• Goal
Retype the opening lines of the data exactly, stopping after the line that contains "def ink(r, g, b, rough=.55): return". Skip every picture.
--- begin Material ---
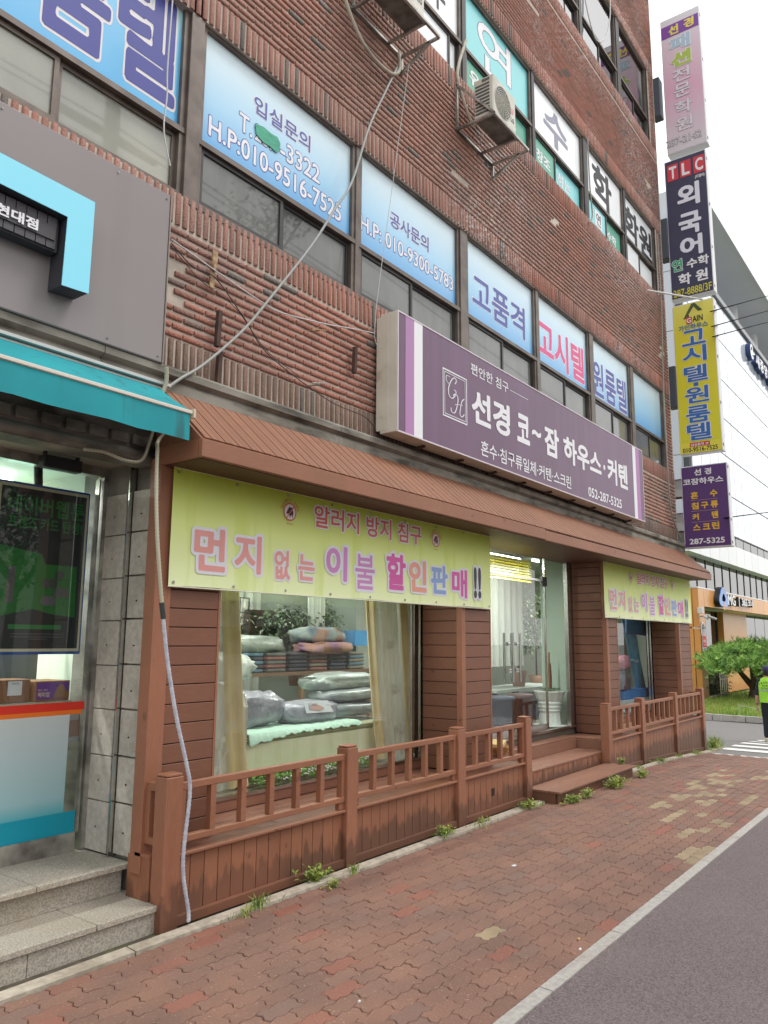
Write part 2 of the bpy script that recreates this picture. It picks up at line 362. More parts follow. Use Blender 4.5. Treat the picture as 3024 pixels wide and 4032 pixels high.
def ring(fr, cx, cz, r0, r1, lift, m, parent, n=24, a0=0., a1=2*math.pi, sx=1., name='print', ext=0.):
    q = MB(); k = n+1; vs = []
    for i in range(k):
        a = a0+(a1-a0)*i/n; vs += [fr.p(cx+sx*r0*math.cos(a), cz+r0*math.sin(a), lift+ext), fr.p(cx+sx*r1*math.cos(a), cz+r1*math.sin(a), lift+ext)]
    q.add(vs, [(2*i, 2*i+1, 2*i+3, 2*i+2) for i in range(n)])
    if ext:
        for jj in (0, 1):
            b = []
            for i in range(k): 
                a = a0+(a1-a0)*i/n; r = (r0, r1)[jj]; b += [fr.p(cx+sx*r*math.cos(a), cz+r*math.sin(a), lift), fr.p(cx+sx*r*math.cos(a), cz+r*math.sin(a), lift+ext)]
            q.add(b, [(2*i, 2*i+1, 2*i+3, 2*i+2) for i in range(n)])
    return q.build(name, m, parent)
def disk(fr, cx, cz, r, lift, m, parent, n=24, sx=1., name='print'): 
    return poly(fr, [(cx+sx*r*math.cos(2*math.pi*i/n), cz+r*math.sin(2*math.pi*i/n)) for i in range(n)], lift, m, parent, name)
def ink(r, g, b, rough=.55): return paint(r, g, b, rough, .92)

# ================================================================== GROUND
GZ = [(-30, .06), (10, .06), (13., .0), (15.0, -.11), (16.3, -.15), (18, -.22), (19.7, -.34), (22, -.49), (25, -.6), (400, -.6)]
def gz(x):
    for (a, za), (b, zb) in zip(GZ, GZ[1:]):
        if x <= b: return za+(zb-za)*max(0, (x-a))/(b-a)
    return -.6
def gsheet(x0, x1, y0, y1, dz, nx=60):
    q = MB(); xs = sorted(set([x0+(x1-x0)*i/nx for i in range(nx+1)]+[g[0] for g in GZ if x0 < g[0] < x1]))
    q.add([(x, y, gz(x)+dz) for x in xs for y in (y0, y1)], [(2*i, 2*i+2, 2*i+3, 2*i+1) for i in range(len(xs)-1)]); return q
ASPH = mat('red_asphalt', srgb(122, 109, 111), .8, col2=srgb(88, 77, 80), ns=95, nd=4, nlo=.38, nhi=.62, bump=.6, bs=180, grime=(srgb(128, 116, 110), .9, .45, .75, .35))
ASPG = mat('grey_asphalt', srgb(134, 132, 130), .85, col2=srgb(106, 104, 102), ns=110, nd=3, nlo=.4, nhi=.6, bump=.6, bs=150, grime=(srgb(112, 110, 108), .5, .45, .7, .6))
SOIL = mat('dirt', srgb(92, 82, 70), .95, col2=srgb(64, 58, 50), ns=14, bump=.5, bs=50, grime=(srgb(90, 100, 60), 4, .55, .7, .5))
structure('ground', gsheet(-60, 600, -200, 260, -.08, 90), ASPG)
road = structure('road', gsheet(-30, 14.98, -9, 1.9, -.004, 60), ASPH)
q = MB(); rc = random.Random(9)
for i in range(2600):
    x = 2.5+9*rc.random()**1.5; y = rc.uniform(-.2, 1.88) if rc.random() < .75 else 1.88-abs(rc.gauss(0, .05)); s__ = rc.uniform(.0015, .0045); z_ = gz(x)-.004; a_ = rc.uniform(0, 6); c_, n_ = math.cos(a_)*s__, math.sin(a_)*s__
    q.add([(x-c_, y-n_, z_), (x+n_, y-c_, z_), (x+c_, y+n_, z_), (x-n_, y+c_, z_), (x, y, z_+s__*1.1)], [(0, 1, 4), (1, 2, 4), (2, 3, 4), (3, 0, 4)])
o_ = q.build('grit', mat('grit', srgb(170, 158, 150), .9, col2=srgb(96, 86, 82), ns=40), road); o_['kind'] = 'stuff'
q = gsheet(14.98, 60, -9, 7.2, -.02, 60); structure('driveway', q, ASPG)
structure('road_beside_driveway', gsheet(60, 300, -9, 7.2, -.02, 30), ASPG)
gut = gsheet(-6, 15.66, 4.05, 5.0, -.01); structure('dirt_gutter', gut, SOIL)
sw = gsheet(-6, 14.98, 1.96, 4.0, -.014); sidewalk = structure('sidewalk', sw, mat('joint_sand', srgb(96, 76, 64), .95, col2=srgb(78, 62, 54), ns=20, grime=(srgb(96, 104, 60), 3, .6, .75, .5)))
def pave_extra(n, l, geo, noise_, ramp, mixc, c, p, src):
    g = noise_(80, (1, 1, 1), 2); c = mixc(c, srgb(196, 174, 148), ramp(g.outputs['Fac'], .66, .72, (0, 0, 0, 1), (.6, .6, .6, 1)).outputs[0])
    d = ramp(src, .93, .95, (0, 0, 0, 1), (.6, .6, .6, 1)); c = mixc(c, srgb(116, 94, 86), d.outputs[0])
    d = ramp(src, .05, .07, (.4, .4, .4, 1), (0, 0, 0, 1)); c = mixc(c, srgb(156, 88, 72), d.outputs[0])
    sp = n.new('ShaderNodeSeparateXYZ'); l(geo.outputs['Position'], sp.inputs[0])
    q = noise_(1.1, (1, 1, 1), 5); ad = n.new('ShaderNodeMath'); ad.operation = 'MULTIPLY_ADD'; l(q.outputs['Fac'], ad.inputs[0]); ad.inputs[1].default_value = -1.3; l(sp.outputs[1], ad.inputs[2])
    r = ramp(ad.outputs[0], 2.75, 3.35, (0, 0, 0, 1), (.55, .55, .55, 1)); return mixc(c, srgb(80, 62, 50), r.outputs[0])
PAVE = mat('red_paver', srgb(132, 97, 82), .68, var=.08, tint=True, col2=srgb(116, 88, 77), ns=2.2, bump=.5, bs=90, extra=pave_extra)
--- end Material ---
• Complete answer
Write part 2 of the bpy script that recreates this picture. It picks up at line 362. More parts follow. Use Blender 4.5. Treat the picture as 3024 pixels wide and 4032 pixels high.
def ring(fr, cx, cz, r0, r1, lift, m, parent, n=24, a0=0., a1=2*math.pi, sx=1., name='print', ext=0.):
    q = MB(); k = n+1; vs = []
    for i in range(k):
        a = a0+(a1-a0)*i/n; vs += [fr.p(cx+sx*r0*math.cos(a), cz+r0*math.sin(a), lift+ext), fr.p(cx+sx*r1*math.cos(a), cz+r1*math.sin(a), lift+ext)]
    q.add(vs, [(2*i, 2*i+1, 2*i+3, 2*i+2) for i in range(n)])
    if ext:
        for jj in (0, 1):
            b = []
            for i in range(k): 
                a = a0+(a1-a0)*i/n; r = (r0, r1)[jj]; b += [fr.p(cx+sx*r*math.cos(a), cz+r*math.sin(a), lift), fr.p(cx+sx*r*math.cos(a), cz+r*math.sin(a), lift+ext)]
            q.add(b, [(2*i, 2*i+1, 2*i+3, 2*i+2) for i in range(n)])
    return q.build(name, m, parent)
def disk(fr, cx, cz, r, lift, m, parent, n=24, sx=1., name='print'): 
    return poly(fr, [(cx+sx*r*math.cos(2*math.pi*i/n), cz+r*math.sin(2*math.pi*i/n)) for i in range(n)], lift, m, parent, name)
def ink(r, g, b, rough=.55): return paint(r, g, b, rough, .92)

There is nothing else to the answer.